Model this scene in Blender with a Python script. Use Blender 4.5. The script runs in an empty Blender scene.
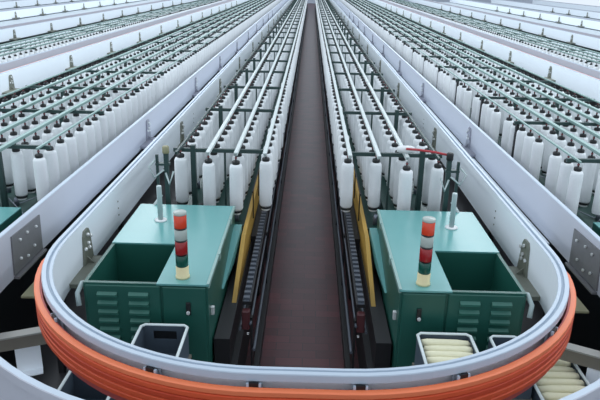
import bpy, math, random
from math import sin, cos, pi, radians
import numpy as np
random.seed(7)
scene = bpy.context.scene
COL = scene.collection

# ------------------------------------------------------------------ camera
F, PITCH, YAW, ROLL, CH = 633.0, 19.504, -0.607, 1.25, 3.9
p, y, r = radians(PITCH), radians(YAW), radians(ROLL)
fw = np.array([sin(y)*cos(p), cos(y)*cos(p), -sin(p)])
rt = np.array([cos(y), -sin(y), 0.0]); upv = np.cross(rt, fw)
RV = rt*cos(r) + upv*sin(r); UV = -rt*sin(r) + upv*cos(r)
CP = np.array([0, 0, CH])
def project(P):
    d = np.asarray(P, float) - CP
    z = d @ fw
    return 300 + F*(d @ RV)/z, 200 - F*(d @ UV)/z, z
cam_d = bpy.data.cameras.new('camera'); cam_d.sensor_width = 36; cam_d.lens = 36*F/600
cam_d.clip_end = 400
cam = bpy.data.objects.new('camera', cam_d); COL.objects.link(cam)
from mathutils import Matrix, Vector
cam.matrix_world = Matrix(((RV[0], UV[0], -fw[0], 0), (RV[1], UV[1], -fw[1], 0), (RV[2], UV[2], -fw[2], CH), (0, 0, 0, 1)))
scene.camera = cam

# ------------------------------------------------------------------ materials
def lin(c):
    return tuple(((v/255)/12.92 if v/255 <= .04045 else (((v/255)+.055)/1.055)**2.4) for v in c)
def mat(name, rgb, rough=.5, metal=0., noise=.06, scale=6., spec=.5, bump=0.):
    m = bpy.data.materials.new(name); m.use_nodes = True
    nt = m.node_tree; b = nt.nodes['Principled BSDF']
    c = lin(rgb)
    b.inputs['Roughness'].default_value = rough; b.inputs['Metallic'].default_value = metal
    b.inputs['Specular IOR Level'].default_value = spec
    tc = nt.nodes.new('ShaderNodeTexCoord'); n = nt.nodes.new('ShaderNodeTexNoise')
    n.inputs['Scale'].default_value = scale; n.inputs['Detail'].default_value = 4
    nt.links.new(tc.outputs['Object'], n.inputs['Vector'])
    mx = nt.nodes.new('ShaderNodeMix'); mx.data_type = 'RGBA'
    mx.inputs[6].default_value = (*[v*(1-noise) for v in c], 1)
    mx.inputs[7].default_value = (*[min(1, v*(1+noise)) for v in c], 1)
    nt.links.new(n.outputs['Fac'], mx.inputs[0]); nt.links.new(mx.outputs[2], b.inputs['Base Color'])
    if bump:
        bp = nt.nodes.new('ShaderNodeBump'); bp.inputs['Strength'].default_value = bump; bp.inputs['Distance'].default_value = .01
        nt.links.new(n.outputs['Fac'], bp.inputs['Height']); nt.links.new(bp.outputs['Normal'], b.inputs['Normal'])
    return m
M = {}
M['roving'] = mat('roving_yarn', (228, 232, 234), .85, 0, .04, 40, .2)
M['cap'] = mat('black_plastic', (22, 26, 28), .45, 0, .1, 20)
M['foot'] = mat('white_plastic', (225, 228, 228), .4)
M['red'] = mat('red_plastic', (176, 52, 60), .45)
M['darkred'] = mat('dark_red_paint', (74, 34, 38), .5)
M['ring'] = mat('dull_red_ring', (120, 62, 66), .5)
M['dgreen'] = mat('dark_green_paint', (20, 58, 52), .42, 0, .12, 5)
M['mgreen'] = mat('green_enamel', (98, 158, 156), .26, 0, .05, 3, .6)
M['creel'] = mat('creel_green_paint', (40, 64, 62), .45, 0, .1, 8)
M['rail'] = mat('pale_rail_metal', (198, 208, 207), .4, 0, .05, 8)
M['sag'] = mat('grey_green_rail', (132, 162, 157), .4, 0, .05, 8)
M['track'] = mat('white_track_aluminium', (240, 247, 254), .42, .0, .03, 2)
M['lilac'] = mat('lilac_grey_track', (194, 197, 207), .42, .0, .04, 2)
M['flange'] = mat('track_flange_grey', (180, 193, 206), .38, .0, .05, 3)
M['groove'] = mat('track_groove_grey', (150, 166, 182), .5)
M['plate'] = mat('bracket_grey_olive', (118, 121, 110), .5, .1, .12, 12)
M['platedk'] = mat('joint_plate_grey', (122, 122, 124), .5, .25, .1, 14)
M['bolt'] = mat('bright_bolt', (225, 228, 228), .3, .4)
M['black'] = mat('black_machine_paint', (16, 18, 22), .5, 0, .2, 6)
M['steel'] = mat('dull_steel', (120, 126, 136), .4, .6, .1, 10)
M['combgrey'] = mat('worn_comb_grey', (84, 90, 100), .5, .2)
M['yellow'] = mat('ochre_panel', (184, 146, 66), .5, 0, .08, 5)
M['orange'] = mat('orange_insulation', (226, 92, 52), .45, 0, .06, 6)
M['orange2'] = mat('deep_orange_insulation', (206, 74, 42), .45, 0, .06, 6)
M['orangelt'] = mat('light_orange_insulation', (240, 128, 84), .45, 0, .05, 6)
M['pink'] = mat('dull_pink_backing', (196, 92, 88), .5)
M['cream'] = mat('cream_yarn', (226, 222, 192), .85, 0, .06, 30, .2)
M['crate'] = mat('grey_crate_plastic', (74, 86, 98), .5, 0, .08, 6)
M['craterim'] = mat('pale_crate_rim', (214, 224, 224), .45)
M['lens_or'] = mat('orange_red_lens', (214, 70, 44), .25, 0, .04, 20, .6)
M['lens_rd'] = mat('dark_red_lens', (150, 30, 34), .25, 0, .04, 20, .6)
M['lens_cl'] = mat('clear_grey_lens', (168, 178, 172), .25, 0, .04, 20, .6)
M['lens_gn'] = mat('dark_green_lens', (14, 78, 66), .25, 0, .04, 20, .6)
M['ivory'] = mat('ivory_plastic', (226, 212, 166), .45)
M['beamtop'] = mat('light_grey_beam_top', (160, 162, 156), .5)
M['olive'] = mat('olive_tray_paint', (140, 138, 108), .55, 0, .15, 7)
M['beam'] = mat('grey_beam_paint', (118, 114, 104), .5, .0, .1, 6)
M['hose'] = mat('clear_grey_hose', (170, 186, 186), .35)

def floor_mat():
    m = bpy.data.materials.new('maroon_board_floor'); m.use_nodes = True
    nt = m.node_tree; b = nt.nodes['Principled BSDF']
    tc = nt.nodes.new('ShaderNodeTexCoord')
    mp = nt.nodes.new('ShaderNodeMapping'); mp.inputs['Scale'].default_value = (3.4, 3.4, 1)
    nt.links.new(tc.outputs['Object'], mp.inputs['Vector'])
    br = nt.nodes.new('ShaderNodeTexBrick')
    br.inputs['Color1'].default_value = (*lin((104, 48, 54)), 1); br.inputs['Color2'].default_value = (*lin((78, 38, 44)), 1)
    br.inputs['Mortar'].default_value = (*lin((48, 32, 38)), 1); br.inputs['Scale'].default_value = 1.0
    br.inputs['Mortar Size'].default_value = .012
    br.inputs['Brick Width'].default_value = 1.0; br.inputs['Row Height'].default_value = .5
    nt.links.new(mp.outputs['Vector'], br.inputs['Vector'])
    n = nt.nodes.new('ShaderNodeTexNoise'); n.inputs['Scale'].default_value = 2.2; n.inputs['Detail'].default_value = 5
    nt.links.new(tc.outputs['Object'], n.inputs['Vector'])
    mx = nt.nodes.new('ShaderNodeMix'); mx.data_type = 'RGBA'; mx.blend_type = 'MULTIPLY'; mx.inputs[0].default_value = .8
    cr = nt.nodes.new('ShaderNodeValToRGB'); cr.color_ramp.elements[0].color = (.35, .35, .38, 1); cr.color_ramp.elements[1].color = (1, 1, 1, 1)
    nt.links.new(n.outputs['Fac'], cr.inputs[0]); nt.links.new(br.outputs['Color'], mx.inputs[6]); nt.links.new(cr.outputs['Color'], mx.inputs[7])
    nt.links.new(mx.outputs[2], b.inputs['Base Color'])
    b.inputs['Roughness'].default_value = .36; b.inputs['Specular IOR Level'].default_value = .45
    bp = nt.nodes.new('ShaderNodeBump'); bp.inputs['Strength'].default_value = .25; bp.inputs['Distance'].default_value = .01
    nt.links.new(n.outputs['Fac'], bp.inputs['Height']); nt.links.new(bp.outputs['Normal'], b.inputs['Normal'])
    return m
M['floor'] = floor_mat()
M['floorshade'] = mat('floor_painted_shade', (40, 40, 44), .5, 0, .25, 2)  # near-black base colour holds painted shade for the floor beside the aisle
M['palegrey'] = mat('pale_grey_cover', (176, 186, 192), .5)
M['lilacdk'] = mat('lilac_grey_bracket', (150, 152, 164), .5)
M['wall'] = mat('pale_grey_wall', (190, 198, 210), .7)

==

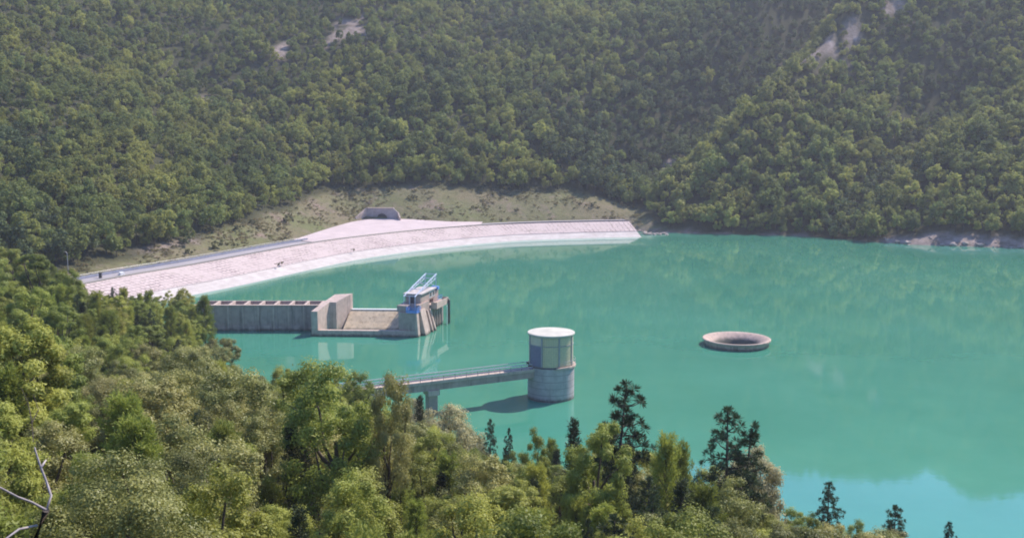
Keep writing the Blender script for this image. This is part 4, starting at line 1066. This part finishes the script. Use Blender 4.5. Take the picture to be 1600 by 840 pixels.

→ **INSTRUCTIONS TO FOLLOW**
In the records above, find the line with "Model this scene" and the line with "COL = scene.collection", then restate word for word only those two lines and all lines between, omitting pictures.

→ **ANSWER FOR THIS EXERCISE**
Model this scene in Blender with a Python script. Use Blender 4.5. The script runs in an empty Blender scene.
import bpy, math, random
from math import sin, cos, pi, radians
import numpy as np
random.seed(7)
scene = bpy.context.scene
COL = scene.collection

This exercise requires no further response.